> _Problem requirements_
Starting with the line that contains "Write part 4" and stopping after the line that contains "beam('parapet', -7, 11, -.1, .1, 5.2, 5.5, M['wall'], fb)", output every line exactly as it stands.

> _Recorded data_
————

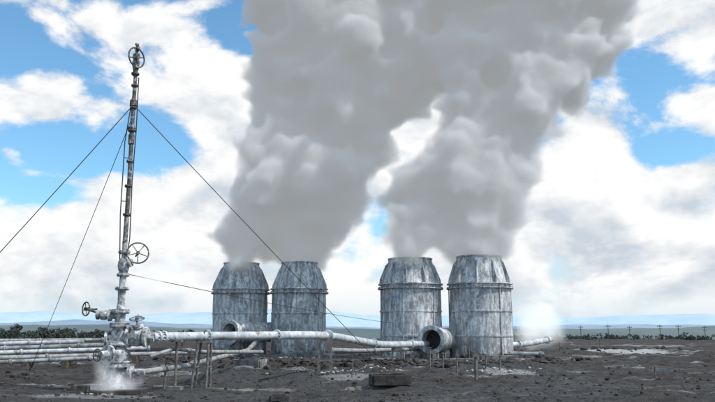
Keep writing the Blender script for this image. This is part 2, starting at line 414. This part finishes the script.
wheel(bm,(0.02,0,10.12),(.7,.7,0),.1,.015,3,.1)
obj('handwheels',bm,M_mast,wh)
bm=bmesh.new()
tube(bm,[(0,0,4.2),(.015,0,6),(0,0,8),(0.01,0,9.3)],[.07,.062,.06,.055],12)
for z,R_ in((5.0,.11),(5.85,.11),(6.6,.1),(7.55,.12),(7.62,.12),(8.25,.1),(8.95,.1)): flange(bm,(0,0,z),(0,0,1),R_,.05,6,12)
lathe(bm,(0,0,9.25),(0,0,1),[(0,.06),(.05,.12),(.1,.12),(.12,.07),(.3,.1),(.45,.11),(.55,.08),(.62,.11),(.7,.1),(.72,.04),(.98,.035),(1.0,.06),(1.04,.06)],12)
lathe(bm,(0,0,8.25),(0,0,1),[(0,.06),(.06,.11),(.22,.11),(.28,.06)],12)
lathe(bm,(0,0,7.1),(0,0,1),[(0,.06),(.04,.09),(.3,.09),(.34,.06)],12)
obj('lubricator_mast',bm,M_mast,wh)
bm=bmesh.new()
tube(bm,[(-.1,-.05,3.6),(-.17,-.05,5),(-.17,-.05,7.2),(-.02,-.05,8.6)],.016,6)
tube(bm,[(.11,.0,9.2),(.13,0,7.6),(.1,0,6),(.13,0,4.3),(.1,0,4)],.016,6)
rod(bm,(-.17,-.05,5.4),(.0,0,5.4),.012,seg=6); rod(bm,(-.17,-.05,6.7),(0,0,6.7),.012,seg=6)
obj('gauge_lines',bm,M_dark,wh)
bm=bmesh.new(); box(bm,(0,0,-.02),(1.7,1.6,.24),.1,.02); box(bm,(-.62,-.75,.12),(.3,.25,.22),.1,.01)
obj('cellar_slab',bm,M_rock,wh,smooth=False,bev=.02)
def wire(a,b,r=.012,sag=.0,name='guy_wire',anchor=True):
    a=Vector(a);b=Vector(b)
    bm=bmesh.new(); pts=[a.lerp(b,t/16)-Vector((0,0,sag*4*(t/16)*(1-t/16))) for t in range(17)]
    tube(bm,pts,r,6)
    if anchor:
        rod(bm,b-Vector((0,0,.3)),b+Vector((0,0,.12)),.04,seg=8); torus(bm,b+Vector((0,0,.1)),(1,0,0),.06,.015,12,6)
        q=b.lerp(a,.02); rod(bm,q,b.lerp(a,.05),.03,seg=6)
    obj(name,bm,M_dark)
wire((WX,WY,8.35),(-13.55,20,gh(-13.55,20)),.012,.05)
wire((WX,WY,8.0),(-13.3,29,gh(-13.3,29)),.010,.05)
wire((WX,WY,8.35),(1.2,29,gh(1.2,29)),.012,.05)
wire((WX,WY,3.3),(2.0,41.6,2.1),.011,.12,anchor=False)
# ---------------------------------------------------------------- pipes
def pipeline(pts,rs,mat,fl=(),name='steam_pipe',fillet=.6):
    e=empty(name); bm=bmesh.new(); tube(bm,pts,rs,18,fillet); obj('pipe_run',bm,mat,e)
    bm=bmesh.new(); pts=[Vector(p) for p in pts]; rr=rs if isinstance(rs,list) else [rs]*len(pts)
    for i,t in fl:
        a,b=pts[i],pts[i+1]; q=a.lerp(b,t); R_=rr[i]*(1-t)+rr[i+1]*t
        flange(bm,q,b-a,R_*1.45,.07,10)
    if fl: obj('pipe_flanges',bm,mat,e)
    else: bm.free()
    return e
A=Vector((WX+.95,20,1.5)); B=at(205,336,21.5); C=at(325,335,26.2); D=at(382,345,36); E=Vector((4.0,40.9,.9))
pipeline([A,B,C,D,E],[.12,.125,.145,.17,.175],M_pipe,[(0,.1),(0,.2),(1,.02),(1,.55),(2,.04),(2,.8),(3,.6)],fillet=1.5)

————

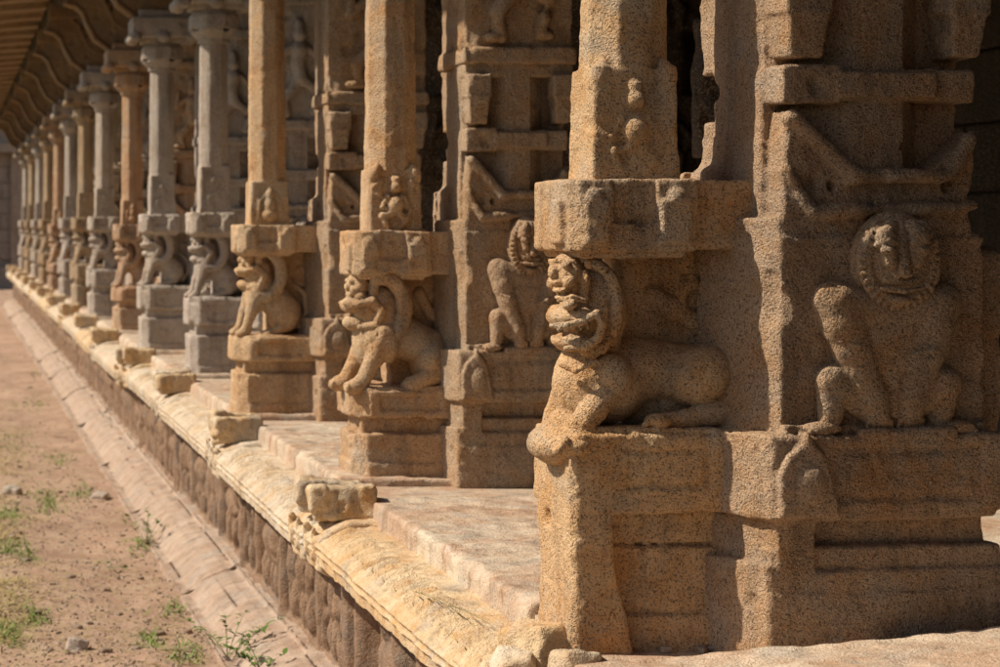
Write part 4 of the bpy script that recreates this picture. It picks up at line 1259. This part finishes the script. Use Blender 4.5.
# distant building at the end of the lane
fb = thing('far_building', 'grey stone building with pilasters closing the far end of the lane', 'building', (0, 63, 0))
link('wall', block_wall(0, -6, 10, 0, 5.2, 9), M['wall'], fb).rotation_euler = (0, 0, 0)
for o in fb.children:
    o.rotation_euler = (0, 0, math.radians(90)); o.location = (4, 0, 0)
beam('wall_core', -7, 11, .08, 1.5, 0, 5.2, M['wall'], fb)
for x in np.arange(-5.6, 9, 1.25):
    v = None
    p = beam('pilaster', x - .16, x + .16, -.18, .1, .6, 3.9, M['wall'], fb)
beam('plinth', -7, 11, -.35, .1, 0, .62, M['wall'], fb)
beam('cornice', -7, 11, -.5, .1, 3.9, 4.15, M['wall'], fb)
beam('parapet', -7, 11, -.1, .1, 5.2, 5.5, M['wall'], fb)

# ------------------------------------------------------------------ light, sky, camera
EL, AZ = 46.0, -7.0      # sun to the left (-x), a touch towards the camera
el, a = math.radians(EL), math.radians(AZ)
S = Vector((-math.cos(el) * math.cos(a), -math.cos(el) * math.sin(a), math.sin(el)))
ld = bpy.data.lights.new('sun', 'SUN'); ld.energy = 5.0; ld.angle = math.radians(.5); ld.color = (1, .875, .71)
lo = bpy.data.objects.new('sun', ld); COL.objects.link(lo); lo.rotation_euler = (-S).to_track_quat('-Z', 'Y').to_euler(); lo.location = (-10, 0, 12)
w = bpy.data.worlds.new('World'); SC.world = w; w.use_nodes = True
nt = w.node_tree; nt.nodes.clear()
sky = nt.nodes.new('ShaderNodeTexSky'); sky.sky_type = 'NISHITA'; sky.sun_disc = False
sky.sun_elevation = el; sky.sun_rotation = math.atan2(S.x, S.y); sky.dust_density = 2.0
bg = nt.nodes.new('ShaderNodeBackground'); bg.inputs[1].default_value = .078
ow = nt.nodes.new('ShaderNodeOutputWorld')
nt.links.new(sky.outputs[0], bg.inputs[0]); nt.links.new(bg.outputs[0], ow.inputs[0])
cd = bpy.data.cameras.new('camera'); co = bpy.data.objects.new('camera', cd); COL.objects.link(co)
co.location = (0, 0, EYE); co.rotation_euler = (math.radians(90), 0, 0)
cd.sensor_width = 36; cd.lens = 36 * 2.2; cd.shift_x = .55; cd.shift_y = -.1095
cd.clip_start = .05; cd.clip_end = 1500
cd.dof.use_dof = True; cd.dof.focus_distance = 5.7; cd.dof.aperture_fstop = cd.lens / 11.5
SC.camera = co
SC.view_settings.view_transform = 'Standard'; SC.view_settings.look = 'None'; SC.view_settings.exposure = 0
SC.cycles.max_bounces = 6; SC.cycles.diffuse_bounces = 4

————

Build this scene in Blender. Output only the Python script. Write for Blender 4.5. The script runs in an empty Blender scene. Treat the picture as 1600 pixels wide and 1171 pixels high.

————

> _Finished answer_
Write part 4 of the bpy script that recreates this picture. It picks up at line 1259. This part finishes the script. Use Blender 4.5.
# distant building at the end of the lane
fb = thing('far_building', 'grey stone building with pilasters closing the far end of the lane', 'building', (0, 63, 0))
link('wall', block_wall(0, -6, 10, 0, 5.2, 9), M['wall'], fb).rotation_euler = (0, 0, 0)
for o in fb.children:
    o.rotation_euler = (0, 0, math.radians(90)); o.location = (4, 0, 0)
beam('wall_core', -7, 11, .08, 1.5, 0, 5.2, M['wall'], fb)
for x in np.arange(-5.6, 9, 1.25):
    v = None
    p = beam('pilaster', x - .16, x + .16, -.18, .1, .6, 3.9, M['wall'], fb)
beam('plinth', -7, 11, -.35, .1, 0, .62, M['wall'], fb)
beam('cornice', -7, 11, -.5, .1, 3.9, 4.15, M['wall'], fb)
beam('parapet', -7, 11, -.1, .1, 5.2, 5.5, M['wall'], fb)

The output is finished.